+++ Data lines +++

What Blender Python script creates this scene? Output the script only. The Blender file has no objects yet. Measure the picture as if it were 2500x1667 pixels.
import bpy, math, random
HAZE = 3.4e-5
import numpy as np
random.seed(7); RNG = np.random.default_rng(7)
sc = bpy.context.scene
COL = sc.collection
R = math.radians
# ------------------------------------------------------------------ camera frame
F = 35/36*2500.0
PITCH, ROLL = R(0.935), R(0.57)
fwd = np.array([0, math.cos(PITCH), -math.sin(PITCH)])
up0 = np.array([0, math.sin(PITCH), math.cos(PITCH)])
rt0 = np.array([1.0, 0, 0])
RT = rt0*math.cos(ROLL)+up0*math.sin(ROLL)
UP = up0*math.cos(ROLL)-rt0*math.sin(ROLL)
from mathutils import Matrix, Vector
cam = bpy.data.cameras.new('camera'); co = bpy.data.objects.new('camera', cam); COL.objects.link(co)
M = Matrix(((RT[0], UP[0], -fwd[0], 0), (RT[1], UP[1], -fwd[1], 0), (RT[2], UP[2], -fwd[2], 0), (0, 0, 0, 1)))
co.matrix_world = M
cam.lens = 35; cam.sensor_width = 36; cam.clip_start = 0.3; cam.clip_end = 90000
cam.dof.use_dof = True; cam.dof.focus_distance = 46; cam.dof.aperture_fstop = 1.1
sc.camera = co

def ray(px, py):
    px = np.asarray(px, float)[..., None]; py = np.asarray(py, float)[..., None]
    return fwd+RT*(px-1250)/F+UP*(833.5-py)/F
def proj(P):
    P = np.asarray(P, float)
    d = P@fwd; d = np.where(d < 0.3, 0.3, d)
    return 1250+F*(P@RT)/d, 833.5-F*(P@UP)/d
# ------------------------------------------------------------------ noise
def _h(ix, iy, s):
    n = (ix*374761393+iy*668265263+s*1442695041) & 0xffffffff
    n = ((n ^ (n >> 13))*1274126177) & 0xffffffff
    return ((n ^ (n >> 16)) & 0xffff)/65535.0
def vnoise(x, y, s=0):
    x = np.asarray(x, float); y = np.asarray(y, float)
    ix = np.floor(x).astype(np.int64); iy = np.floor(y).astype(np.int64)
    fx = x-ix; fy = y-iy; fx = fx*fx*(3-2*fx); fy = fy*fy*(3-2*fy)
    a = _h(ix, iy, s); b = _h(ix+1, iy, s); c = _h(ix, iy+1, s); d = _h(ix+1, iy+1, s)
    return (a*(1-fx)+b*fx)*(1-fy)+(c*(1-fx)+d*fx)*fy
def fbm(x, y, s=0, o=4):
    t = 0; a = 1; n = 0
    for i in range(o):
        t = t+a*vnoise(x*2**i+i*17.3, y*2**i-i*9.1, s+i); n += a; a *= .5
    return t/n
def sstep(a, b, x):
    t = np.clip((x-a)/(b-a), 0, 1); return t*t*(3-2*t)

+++

Filter the data for the string "objects" and copy every line that has it.

◆ Exercise solution:
What Blender Python script creates this scene? Output the script only. The Blender file has no objects yet. Measure the picture as if it were 2500x1667 pixels.
cam = bpy.data.cameras.new('camera'); co = bpy.data.objects.new('camera', cam); COL.objects.link(co)